**GIVEN REQUEST**
In your copy, include every line of the listing below exactly but none of the pictures.

**DATASET CONTENT**
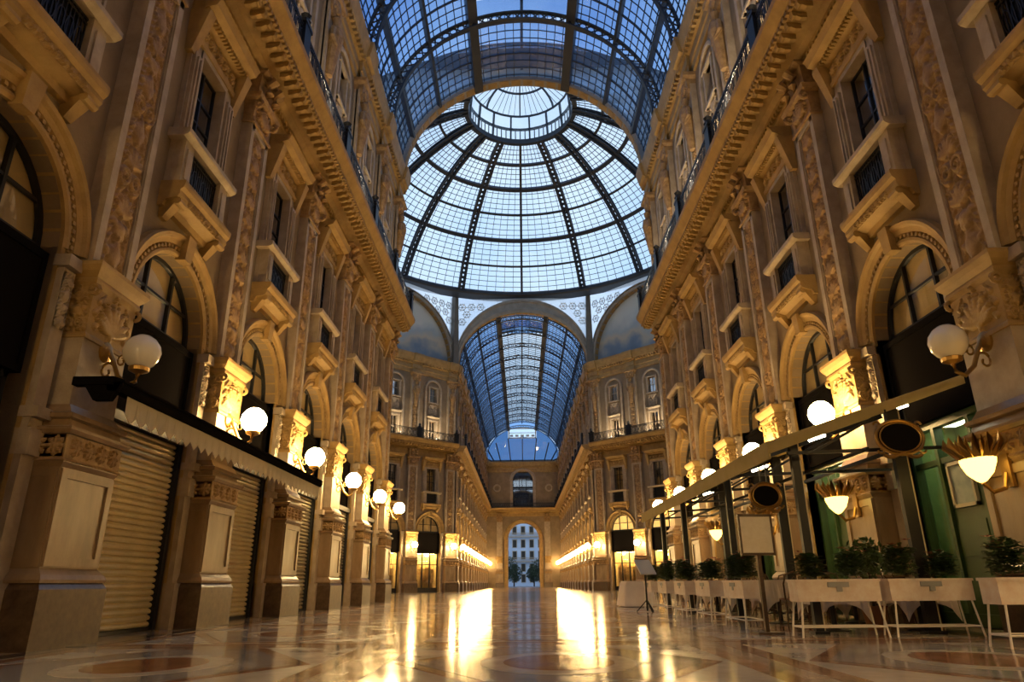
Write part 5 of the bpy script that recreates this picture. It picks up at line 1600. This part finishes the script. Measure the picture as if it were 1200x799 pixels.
# ------------------------------------------------------------------ terrace tables and chairs
M['cloth'] = mat('tablecloth', (0.82, 0.74, 0.68), 0.85, col2=(0.74, 0.64, 0.58), scale=3, bump=0.1, bscale=40)
M['rattan'] = mat('dark_rattan', (0.045, 0.02, 0.012), 0.5, col2=(0.09, 0.045, 0.025), scale=20)
M['seat'] = mat('woven_seat', (0.33, 0.17, 0.12), 0.7, col2=(0.42, 0.25, 0.18), scale=30)
b = MB(); b.lathe([(0.0, 0), (0.22, 0.0), (0.22, 0.02), (0.04, 0.05), (0.03, 0.68), (0.0, 0.68)], n=14); TBASE = b.mesh('pedestal_base', M['iron'])
b = MB(); b.box(-0.35, 0.35, -0.35, 0.35, 0.70, 0.74); TTOP = b.mesh('table_top', M['wood'])
def cloth_mesh():
    b = MB(); n = 12; hw = 0.375
    b.add([(-hw, -hw, 0.765), (hw, -hw, 0.765), (hw, hw, 0.765), (-hw, hw, 0.765)], [(0, 1, 2, 3)])
    pts = []
    for s in range(4):
        for i in range(n):
            t = i / n * 2 - 1
            x, y = [(t, -1), (1, t), (-t, 1), (-1, -t)][s]
            c = abs(t) ** 3
            drop = 0.765 - (0.36 + 0.26 * c)
            o_ = 1 + 0.07 + 0.05 * math.sin(i * 2.1) * (1 - c)
            pts.append(((x * hw, y * hw, 0.765), (x * hw * o_, y * hw * o_, drop)))
    m_ = len(pts)
    for i in range(m_):
        (a, c), (d, e_) = pts[i], pts[(i + 1) % m_]
        b.add([a, d, e_, c], [(0, 1, 2, 3)])
    b.v = [(x, y, z) for x, y, z in b.v]
    return b.mesh('tablecloth', M['cloth'])
CLO = cloth_mesh()
b = MB(); b.lathe([(0.0, 0.43), (0.2, 0.43), (0.215, 0.445), (0.2, 0.46), (0.0, 0.465)], n=18); CSEAT = b.mesh('seat', M['seat'])
b = MB()
b.tube([(0.17, 0.17, 0.44), (0.185, 0.2, 0.7), (0.14, 0.235, 0.86), (0, 0.25, 0.9), (-0.14, 0.235, 0.86), (-0.185, 0.2, 0.7), (-0.17, 0.17, 0.44)], 0.016, 6)
b.tube([(0.11, 0.185, 0.46), (0.10, 0.215, 0.7), (0, 0.235, 0.82), (-0.10, 0.215, 0.7), (-0.11, 0.185, 0.46)], 0.012, 6)
CBACK = b.mesh('backrest', M['rattan'])
CLEG = []
for a, c in ((-1, -1), (1, -1), (-1, 1), (1, 1)):
    b = MB(); b.tube([(a * 0.15, c * 0.15, 0.44), (a * 0.19, c * 0.19, 0.0)], [0.016, 0.012], 6); CLEG.append(b.mesh('leg', M['rattan']))
b = MB(); b.tube([(0.165 * math.cos(a), 0.165 * math.sin(a), 0.22) for a in np.linspace(0, 2 * PI, 19)], 0.01, 5); CRING = b.mesh('stretcher', M['rattan'])
def chair(x, y, rz, label):
    t = thing('bistro_chair', label, 'chair', (x, y, 0), rz, 'chairs on the cafe terrace')
    ob('seat', CSEAT, t); ob('backrest', CBACK, t); ob('stretcher', CRING, t)
    for me in CLEG:
        ob('leg', me, t)
for r_, ty in enumerate((11.55, 13.75, 15.9, 18.05, 20.2)):
    for c_, tx in enumerate((4.45, 5.85)):
        if r_ == 0 and c_ == 0:
            tx = 4.5
        lab = '%s row, %s side' % (ORD[r_], ('hall', 'wall')[c_])
        t = thing('cafe_table', 'small square cafe table under a pale cloth, %s' % lab, 'table', (tx, ty, 0), 0, 'tables on the cafe terrace')
        ob('pedestal_base', TBASE, t); ob('table_top', TTOP, t)
        thing('tablecloth', 'pale pinkish cloth draped over the table, %s' % lab, 'tablecloth', (tx, ty, 0), 0, 'cloths on the terrace tables', me=CLO)
        if r_ > 0:
            chair(tx, ty - 0.68, PI, 'dark bistro chair, viewer side of the table, %s' % lab)
        chair(tx + (0.0 if r_ else 0.0), ty + 0.68, 0, 'dark bistro chair, far side of the table, %s' % lab)
# a long cloth-covered table at the far end of the terrace
lt = thing('serving_table', 'long serving table under a floor-length pale cloth at the far end of the terrace', 'table', (3.35, 23.6, 0))
b = MB(); b.taper((-0.50, 0.50, -0.75, 0.75), 0.03, (-0.40, 0.40, -0.65, 0.65), 0.76)
for i in range(14):
    t = -0.6 + i * 0.095
    b.tube([(-0.42, t, 0.74), (-0.50 - 0.03 * (i % 2), t * 1.15, 0.03)], [0.02, 0.045], 5)
ob('floor_cloth', b.mesh('floor_cloth', M['cloth']), lt)
b = MB(); b.box(-0.41, 0.41, -0.66, 0.66, 0.76, 0.78); ob('table_top', b.mesh('table_top', M['cloth']), lt)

**RESPONSE BELOW**
Write part 5 of the bpy script that recreates this picture. It picks up at line 1600. This part finishes the script. Measure the picture as if it were 1200x799 pixels.
# ------------------------------------------------------------------ terrace tables and chairs
M['cloth'] = mat('tablecloth', (0.82, 0.74, 0.68), 0.85, col2=(0.74, 0.64, 0.58), scale=3, bump=0.1, bscale=40)
M['rattan'] = mat('dark_rattan', (0.045, 0.02, 0.012), 0.5, col2=(0.09, 0.045, 0.025), scale=20)
M['seat'] = mat('woven_seat', (0.33, 0.17, 0.12), 0.7, col2=(0.42, 0.25, 0.18), scale=30)
b = MB(); b.lathe([(0.0, 0), (0.22, 0.0), (0.22, 0.02), (0.04, 0.05), (0.03, 0.68), (0.0, 0.68)], n=14); TBASE = b.mesh('pedestal_base', M['iron'])
b = MB(); b.box(-0.35, 0.35, -0.35, 0.35, 0.70, 0.74); TTOP = b.mesh('table_top', M['wood'])
def cloth_mesh():
    b = MB(); n = 12; hw = 0.375
    b.add([(-hw, -hw, 0.765), (hw, -hw, 0.765), (hw, hw, 0.765), (-hw, hw, 0.765)], [(0, 1, 2, 3)])
    pts = []
    for s in range(4):
        for i in range(n):
            t = i / n * 2 - 1
            x, y = [(t, -1), (1, t), (-t, 1), (-1, -t)][s]
            c = abs(t) ** 3
            drop = 0.765 - (0.36 + 0.26 * c)
            o_ = 1 + 0.07 + 0.05 * math.sin(i * 2.1) * (1 - c)
            pts.append(((x * hw, y * hw, 0.765), (x * hw * o_, y * hw * o_, drop)))
    m_ = len(pts)
    for i in range(m_):
        (a, c), (d, e_) = pts[i], pts[(i + 1) % m_]
        b.add([a, d, e_, c], [(0, 1, 2, 3)])
    b.v = [(x, y, z) for x, y, z in b.v]
    return b.mesh('tablecloth', M['cloth'])
CLO = cloth_mesh()
b = MB(); b.lathe([(0.0, 0.43), (0.2, 0.43), (0.215, 0.445), (0.2, 0.46), (0.0, 0.465)], n=18); CSEAT = b.mesh('seat', M['seat'])
b = MB()
b.tube([(0.17, 0.17, 0.44), (0.185, 0.2, 0.7), (0.14, 0.235, 0.86), (0, 0.25, 0.9), (-0.14, 0.235, 0.86), (-0.185, 0.2, 0.7), (-0.17, 0.17, 0.44)], 0.016, 6)
b.tube([(0.11, 0.185, 0.46), (0.10, 0.215, 0.7), (0, 0.235, 0.82), (-0.10, 0.215, 0.7), (-0.11, 0.185, 0.46)], 0.012, 6)
CBACK = b.mesh('backrest', M['rattan'])
CLEG = []
for a, c in ((-1, -1), (1, -1), (-1, 1), (1, 1)):
    b = MB(); b.tube([(a * 0.15, c * 0.15, 0.44), (a * 0.19, c * 0.19, 0.0)], [0.016, 0.012], 6); CLEG.append(b.mesh('leg', M['rattan']))
b = MB(); b.tube([(0.165 * math.cos(a), 0.165 * math.sin(a), 0.22) for a in np.linspace(0, 2 * PI, 19)], 0.01, 5); CRING = b.mesh('stretcher', M['rattan'])
def chair(x, y, rz, label):
    t = thing('bistro_chair', label, 'chair', (x, y, 0), rz, 'chairs on the cafe terrace')
    ob('seat', CSEAT, t); ob('backrest', CBACK, t); ob('stretcher', CRING, t)
    for me in CLEG:
        ob('leg', me, t)
for r_, ty in enumerate((11.55, 13.75, 15.9, 18.05, 20.2)):
    for c_, tx in enumerate((4.45, 5.85)):
        if r_ == 0 and c_ == 0:
            tx = 4.5
        lab = '%s row, %s side' % (ORD[r_], ('hall', 'wall')[c_])
        t = thing('cafe_table', 'small square cafe table under a pale cloth, %s' % lab, 'table', (tx, ty, 0), 0, 'tables on the cafe terrace')
        ob('pedestal_base', TBASE, t); ob('table_top', TTOP, t)
        thing('tablecloth', 'pale pinkish cloth draped over the table, %s' % lab, 'tablecloth', (tx, ty, 0), 0, 'cloths on the terrace tables', me=CLO)
        if r_ > 0:
            chair(tx, ty - 0.68, PI, 'dark bistro chair, viewer side of the table, %s' % lab)
        chair(tx + (0.0 if r_ else 0.0), ty + 0.68, 0, 'dark bistro chair, far side of the table, %s' % lab)
# a long cloth-covered table at the far end of the terrace
lt = thing('serving_table', 'long serving table under a floor-length pale cloth at the far end of the terrace', 'table', (3.35, 23.6, 0))
b = MB(); b.taper((-0.50, 0.50, -0.75, 0.75), 0.03, (-0.40, 0.40, -0.65, 0.65), 0.76)
for i in range(14):
    t = -0.6 + i * 0.095
    b.tube([(-0.42, t, 0.74), (-0.50 - 0.03 * (i % 2), t * 1.15, 0.03)], [0.02, 0.045], 5)
ob('floor_cloth', b.mesh('floor_cloth', M['cloth']), lt)
b = MB(); b.box(-0.41, 0.41, -0.66, 0.66, 0.76, 0.78); ob('table_top', b.mesh('table_top', M['cloth']), lt)